Моя эпопея продолжалась дольше, не то 16, не то 18 дней. Я ни за что не хотел расставаться ни с лошадью, ни с моим преданным Колесниковым, ни с братом моих друзей Махровых, один из коих, кстати сказать, позарился на мою первую жену и на ней женился в 1909 году в Вильно.
По трехверстной карте я определил место, где мы будем в наибольшей безопасности, – урочище Козий Рынок, в непроходимой чаще и болоте. Шли шаг за шагом два дня, продираясь через кусты и заросли, ночью спали на земле, под соснами, прямо в снегу. На второй день пехотный капитан заявил мне:
– Господин полковник, положение наше безнадежно, есть нечего, люди предпочитают сдаться.
– Сдавайтесь, – отвечаю, – ваше дело. Мы сдаваться не будем.
Он собрал людей и исчез. Мы остались одни – шесть человек, шесть лошадей – и на вторые сутки добрались до Козьего Рынка. Так именовалось это место в дремучем лесу.
Как бы мы ни чувствовали себя измотанными физически, наше моральное состояние нельзя было и сравнить в ту минуту с состоянием попавших в плен.
Уже по окончании войны стало известно, что все генералы 20-го корпуса так, целой группой, и были направлены в Сувалки для представления командующему германской армией генералу Эйхгорну[112], милостиво протянувшему им руку. Затем их всех перевезли в Восточную Пруссию и засадили в крепость, кажется, в Торн.
Говорили, что жилось им неплохо, но от безделья и скуки они между собой скоро перессорились. Друзья – Булгаков и мой начальник Джонсон – сделались злейшими врагами, друг с другом не разговаривали. Прочие все обвиняли в своем несчастье бедного Булгакова и, уже не стесняясь, ругали его чуть ли не в глаза.
После Октябрьского переворота они все вернулись в Россию, Булгаков, между прочим, в свое бессарабское имение. Что было с другими, я не знаю. Известно только, что генерал Джонсон во время Гражданской войны командовал какой-то частью под Воронежем и, несмотря на свою осторожность на войне с немцами, попался ночью большевикам, ворвавшимся в дом, где он находился, и был ими прикончен.
Добравшись до надежного убежища, солдаты соорудили шалаш из елочных ветвей для меня и Махрова, а себе шашками вырыли, к вечеру второго дня, землянку. Лошадей расседлали, спутали им ноги и предоставили питаться чем хотят.

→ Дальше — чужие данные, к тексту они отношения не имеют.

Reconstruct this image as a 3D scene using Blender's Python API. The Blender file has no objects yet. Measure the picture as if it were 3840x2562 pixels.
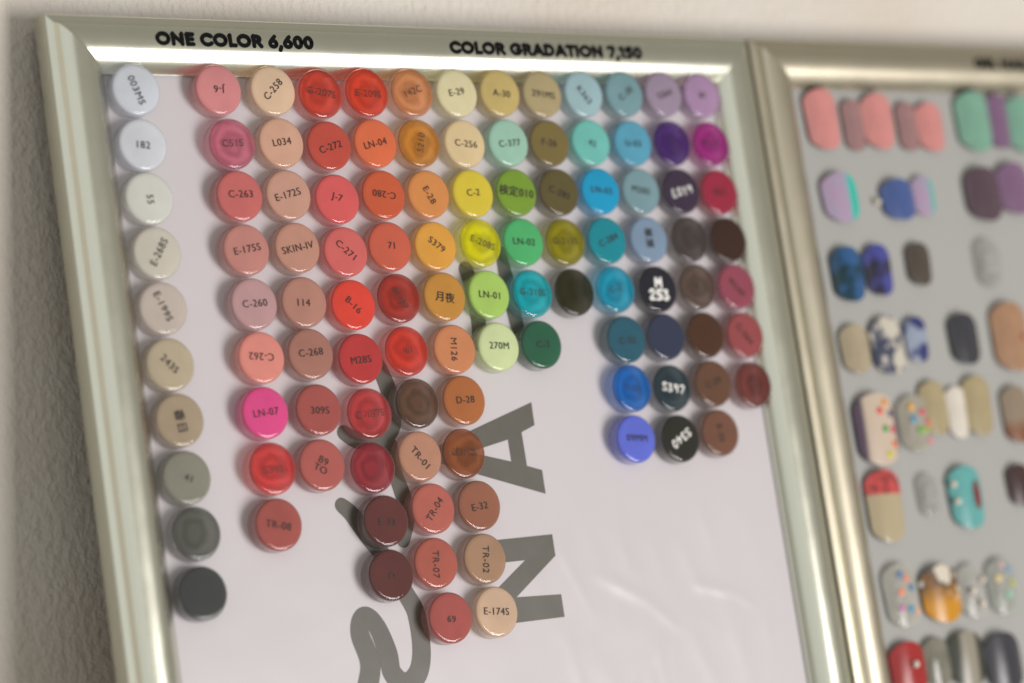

Мороз усиливался, болото замерзло, по нему протекал какой-то ручей, из которого брали воду для чая и поили лошадей, а по утрам умывались.
Есть было нечего. Наконец решили убить одну лошадь, ту, на которой ездил денщик Махрова. Ее мясом питались, делая на углях шашлыки. Пока не съели лучшие куски, находили, что только из кавказского барашка мог получиться подобный деликатес.
Лошади копытами старались отрывать траву и сдирали кору с молодых лиственных деревьев. У одного из прапорщиков оказался чайник, у меня – чай, можно было согреваться.
После «шашлыка» и чая гаванская сигара (по одной в день) являлась для меня редким десертом, иногда давал и Махрову затянуться.
Чтобы не замерзнуть, мы с ним положили между собой срубленную шашкой сосну и жгли ее день и ночь, поворачиваясь к огню то одним боком, то другим.
Плохо было без хлеба и соли. На третий день я рискнул послать разведку в ближайшую лесную деревню. Деревня называлась Парны Брод, и там стояли какие-то немецкие части. Однако денщик Махрова оказался очень ловким и осторожным парнем и, несмотря на присутствие немцев, умудрился притащить ночью каравай черного хлеба, соли и даже охапку сена для лошадей. Польские мужики содрали с него за это 10 рублей, но зато мы были впредь обеспечены хлебом и солью.
Наше сидение, вернее, лежание на елочных ветвях в шалаше, в болоте и снегу, продолжалось более двух недель.
Василий Семенович Махров, деливший со мной вынужденную обитель в лесу, происходил из очень почтенной семьи, откуда вышли три брата, офицеры Генерального штаба. Все трое служили, как и я, в молодых чинах в Вильно.
Василий, артиллерист 27-й бригады, был выпущен из академии в 1914 году. По окончании Великой войны ушел в Добровольческую армию, а после ее ликвидации эвакуировался в Северную Африку, в Тунис, принял французское подданство и до конца жизни состоял на службе Франции.
Второй брат, Николай, тот, что женился на моей первой жене, после войны остался в России, командовал у большевиков дивизией, но во время генеральной чистки высшего командного состава в связи с заговором Тухачевского был расстрелян в 1937 году.
Самые близкие отношения у меня были и сохранились со старшим Махровым – Петром, произведенным в генерал-лейтенантский чин в Добровольческой армии.